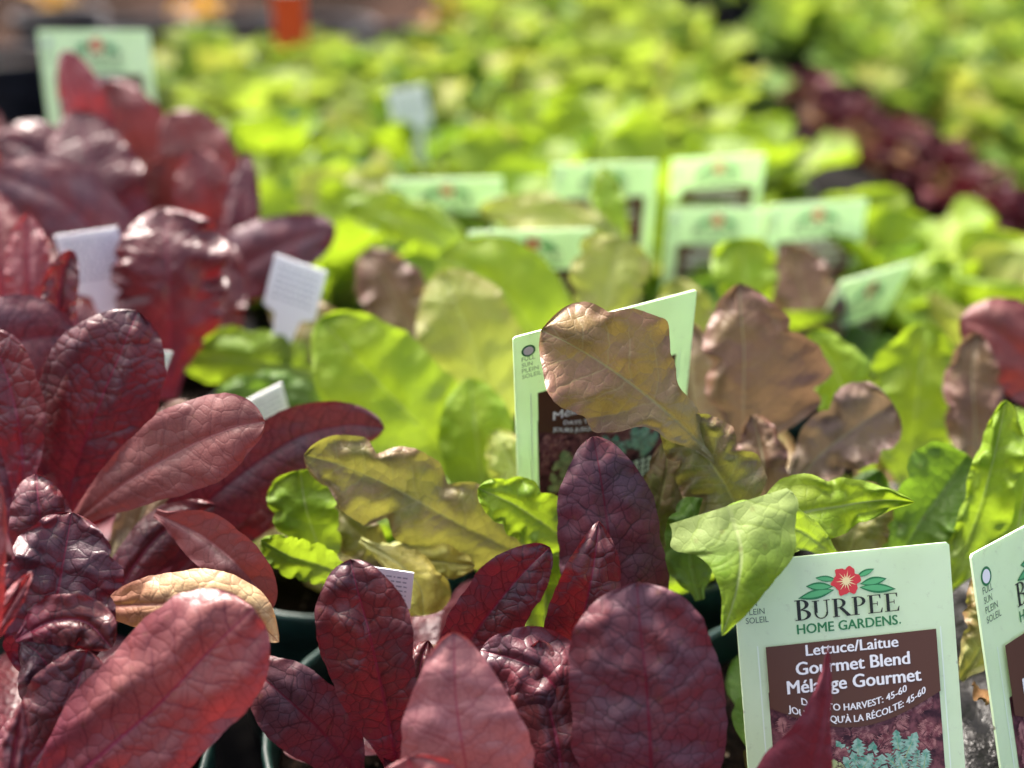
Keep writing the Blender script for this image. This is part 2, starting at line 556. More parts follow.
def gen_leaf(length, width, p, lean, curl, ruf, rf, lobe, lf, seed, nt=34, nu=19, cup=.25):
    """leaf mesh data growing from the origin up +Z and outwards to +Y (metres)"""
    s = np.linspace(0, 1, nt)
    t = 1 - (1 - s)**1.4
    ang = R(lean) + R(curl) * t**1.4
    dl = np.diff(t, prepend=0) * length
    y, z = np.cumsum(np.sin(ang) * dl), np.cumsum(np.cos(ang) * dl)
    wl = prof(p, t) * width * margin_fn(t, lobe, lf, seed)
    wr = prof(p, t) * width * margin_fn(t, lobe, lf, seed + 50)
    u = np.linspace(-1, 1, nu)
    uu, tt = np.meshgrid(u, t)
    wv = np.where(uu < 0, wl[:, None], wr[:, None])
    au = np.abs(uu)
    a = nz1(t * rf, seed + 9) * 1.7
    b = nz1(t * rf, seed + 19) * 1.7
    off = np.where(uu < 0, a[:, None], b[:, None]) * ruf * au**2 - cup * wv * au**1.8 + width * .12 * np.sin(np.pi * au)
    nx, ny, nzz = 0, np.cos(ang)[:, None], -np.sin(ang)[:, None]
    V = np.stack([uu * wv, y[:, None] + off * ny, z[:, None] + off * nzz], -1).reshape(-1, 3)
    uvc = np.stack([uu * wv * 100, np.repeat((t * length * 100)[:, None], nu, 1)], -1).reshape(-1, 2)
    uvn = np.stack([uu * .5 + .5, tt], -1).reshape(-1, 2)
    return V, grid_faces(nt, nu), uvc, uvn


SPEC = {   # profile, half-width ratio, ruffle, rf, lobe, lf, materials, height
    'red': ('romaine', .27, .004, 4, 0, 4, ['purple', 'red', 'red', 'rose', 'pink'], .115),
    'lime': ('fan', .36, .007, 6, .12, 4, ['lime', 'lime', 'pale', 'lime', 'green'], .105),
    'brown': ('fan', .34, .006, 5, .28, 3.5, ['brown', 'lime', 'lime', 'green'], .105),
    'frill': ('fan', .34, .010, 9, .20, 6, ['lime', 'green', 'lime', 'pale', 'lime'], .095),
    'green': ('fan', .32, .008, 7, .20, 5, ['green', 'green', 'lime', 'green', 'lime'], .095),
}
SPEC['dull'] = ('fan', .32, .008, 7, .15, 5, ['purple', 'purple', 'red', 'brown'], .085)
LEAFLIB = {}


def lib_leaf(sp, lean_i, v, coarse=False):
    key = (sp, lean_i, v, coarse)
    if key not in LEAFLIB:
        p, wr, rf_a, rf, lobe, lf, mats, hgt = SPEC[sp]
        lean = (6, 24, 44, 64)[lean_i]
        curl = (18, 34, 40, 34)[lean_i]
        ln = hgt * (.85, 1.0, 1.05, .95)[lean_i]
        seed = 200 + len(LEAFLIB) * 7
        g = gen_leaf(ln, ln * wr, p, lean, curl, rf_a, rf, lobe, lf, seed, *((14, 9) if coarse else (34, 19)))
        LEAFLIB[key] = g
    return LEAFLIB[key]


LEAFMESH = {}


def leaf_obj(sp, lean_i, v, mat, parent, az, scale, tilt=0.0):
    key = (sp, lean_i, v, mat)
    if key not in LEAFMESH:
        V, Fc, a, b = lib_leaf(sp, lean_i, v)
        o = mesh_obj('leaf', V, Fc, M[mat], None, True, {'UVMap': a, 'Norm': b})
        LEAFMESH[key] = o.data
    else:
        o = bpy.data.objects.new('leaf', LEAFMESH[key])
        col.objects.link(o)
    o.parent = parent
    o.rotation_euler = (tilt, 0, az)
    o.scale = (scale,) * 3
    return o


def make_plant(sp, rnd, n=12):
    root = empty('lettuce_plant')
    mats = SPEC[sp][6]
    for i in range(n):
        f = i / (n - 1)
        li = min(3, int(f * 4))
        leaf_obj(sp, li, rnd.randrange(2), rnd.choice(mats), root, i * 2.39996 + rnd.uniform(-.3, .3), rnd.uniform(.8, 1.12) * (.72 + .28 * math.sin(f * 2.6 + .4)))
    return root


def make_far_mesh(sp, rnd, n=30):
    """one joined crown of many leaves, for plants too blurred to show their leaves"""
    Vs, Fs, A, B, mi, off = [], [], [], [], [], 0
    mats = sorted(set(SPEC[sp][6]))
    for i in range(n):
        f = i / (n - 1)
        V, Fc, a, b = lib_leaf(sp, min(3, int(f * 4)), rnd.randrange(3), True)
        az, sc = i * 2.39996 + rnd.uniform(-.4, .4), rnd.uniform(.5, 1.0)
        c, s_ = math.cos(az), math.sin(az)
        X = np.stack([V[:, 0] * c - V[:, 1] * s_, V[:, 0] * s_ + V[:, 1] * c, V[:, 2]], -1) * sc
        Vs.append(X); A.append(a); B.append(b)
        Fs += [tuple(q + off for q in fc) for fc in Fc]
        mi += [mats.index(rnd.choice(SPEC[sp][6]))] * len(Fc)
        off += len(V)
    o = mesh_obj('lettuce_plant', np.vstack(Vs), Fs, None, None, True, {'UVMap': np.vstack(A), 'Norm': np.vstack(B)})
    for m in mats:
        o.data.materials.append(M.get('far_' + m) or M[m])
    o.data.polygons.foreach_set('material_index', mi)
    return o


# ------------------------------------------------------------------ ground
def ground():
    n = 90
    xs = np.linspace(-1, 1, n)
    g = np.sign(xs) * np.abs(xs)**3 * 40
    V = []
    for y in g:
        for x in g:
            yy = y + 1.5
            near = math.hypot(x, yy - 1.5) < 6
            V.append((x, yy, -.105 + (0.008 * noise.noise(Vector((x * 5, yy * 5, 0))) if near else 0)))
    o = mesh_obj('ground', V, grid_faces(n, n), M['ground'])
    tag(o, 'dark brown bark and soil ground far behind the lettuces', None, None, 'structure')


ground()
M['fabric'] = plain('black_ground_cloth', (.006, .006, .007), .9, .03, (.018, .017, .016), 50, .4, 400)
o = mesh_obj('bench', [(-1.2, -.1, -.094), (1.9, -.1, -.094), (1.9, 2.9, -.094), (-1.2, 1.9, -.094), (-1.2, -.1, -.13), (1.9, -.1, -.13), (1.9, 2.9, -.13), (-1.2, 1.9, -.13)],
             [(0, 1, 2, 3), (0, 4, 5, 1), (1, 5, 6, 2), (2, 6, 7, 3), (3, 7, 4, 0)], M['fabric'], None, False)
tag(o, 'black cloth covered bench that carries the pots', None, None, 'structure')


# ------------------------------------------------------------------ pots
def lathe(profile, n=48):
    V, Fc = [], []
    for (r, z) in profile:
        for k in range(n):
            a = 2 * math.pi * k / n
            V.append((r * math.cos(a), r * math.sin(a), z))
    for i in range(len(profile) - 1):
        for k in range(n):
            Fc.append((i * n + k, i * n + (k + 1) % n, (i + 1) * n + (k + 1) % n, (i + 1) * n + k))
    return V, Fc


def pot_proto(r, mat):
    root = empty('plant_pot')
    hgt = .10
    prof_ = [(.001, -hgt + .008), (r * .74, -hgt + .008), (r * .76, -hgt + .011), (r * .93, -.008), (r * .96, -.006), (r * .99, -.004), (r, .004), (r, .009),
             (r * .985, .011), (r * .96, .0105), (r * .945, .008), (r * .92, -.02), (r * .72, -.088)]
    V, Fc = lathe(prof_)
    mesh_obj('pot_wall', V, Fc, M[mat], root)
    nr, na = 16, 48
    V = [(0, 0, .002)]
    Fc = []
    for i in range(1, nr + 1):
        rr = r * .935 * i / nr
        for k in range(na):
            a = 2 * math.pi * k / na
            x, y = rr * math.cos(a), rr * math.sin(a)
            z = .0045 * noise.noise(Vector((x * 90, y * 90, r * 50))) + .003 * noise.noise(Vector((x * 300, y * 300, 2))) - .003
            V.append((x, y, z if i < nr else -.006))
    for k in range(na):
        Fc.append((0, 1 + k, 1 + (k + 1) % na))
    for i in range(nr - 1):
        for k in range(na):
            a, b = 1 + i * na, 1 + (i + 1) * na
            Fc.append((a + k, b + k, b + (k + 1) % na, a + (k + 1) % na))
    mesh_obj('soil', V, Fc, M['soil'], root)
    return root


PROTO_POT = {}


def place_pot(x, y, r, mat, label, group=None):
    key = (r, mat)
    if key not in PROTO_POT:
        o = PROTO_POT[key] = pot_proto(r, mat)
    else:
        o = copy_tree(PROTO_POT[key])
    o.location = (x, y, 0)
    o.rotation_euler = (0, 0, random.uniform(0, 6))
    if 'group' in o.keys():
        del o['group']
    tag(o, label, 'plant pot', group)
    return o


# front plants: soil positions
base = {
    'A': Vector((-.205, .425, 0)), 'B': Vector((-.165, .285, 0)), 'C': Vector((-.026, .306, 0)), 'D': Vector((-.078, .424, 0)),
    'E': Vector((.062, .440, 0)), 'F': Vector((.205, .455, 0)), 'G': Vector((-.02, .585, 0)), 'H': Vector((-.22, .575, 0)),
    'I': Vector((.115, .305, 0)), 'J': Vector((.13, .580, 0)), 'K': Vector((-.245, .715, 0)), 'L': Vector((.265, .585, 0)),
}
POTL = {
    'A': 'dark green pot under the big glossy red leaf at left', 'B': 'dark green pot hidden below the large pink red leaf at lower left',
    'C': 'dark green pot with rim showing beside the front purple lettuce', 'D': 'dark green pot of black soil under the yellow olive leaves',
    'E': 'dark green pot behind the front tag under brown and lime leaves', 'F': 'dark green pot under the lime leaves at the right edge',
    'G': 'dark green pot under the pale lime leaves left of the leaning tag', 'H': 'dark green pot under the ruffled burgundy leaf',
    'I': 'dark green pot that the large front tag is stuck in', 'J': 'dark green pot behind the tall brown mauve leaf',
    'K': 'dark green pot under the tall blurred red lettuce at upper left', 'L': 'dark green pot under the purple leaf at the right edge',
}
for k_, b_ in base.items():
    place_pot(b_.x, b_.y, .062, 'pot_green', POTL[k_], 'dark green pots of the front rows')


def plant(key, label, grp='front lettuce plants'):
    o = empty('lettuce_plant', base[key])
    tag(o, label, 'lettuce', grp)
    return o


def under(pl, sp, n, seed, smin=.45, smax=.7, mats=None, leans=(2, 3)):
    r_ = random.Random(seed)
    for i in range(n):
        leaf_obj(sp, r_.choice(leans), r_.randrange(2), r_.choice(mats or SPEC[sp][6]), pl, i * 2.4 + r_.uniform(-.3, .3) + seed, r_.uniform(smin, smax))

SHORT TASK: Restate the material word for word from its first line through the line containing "return V, grid_faces(nt, nu), uvc, uvn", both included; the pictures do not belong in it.

FULL RESPONSE:
Keep writing the Blender script for this image. This is part 2, starting at line 556. More parts follow.
def gen_leaf(length, width, p, lean, curl, ruf, rf, lobe, lf, seed, nt=34, nu=19, cup=.25):
    """leaf mesh data growing from the origin up +Z and outwards to +Y (metres)"""
    s = np.linspace(0, 1, nt)
    t = 1 - (1 - s)**1.4
    ang = R(lean) + R(curl) * t**1.4
    dl = np.diff(t, prepend=0) * length
    y, z = np.cumsum(np.sin(ang) * dl), np.cumsum(np.cos(ang) * dl)
    wl = prof(p, t) * width * margin_fn(t, lobe, lf, seed)
    wr = prof(p, t) * width * margin_fn(t, lobe, lf, seed + 50)
    u = np.linspace(-1, 1, nu)
    uu, tt = np.meshgrid(u, t)
    wv = np.where(uu < 0, wl[:, None], wr[:, None])
    au = np.abs(uu)
    a = nz1(t * rf, seed + 9) * 1.7
    b = nz1(t * rf, seed + 19) * 1.7
    off = np.where(uu < 0, a[:, None], b[:, None]) * ruf * au**2 - cup * wv * au**1.8 + width * .12 * np.sin(np.pi * au)
    nx, ny, nzz = 0, np.cos(ang)[:, None], -np.sin(ang)[:, None]
    V = np.stack([uu * wv, y[:, None] + off * ny, z[:, None] + off * nzz], -1).reshape(-1, 3)
    uvc = np.stack([uu * wv * 100, np.repeat((t * length * 100)[:, None], nu, 1)], -1).reshape(-1, 2)
    uvn = np.stack([uu * .5 + .5, tt], -1).reshape(-1, 2)
    return V, grid_faces(nt, nu), uvc, uvn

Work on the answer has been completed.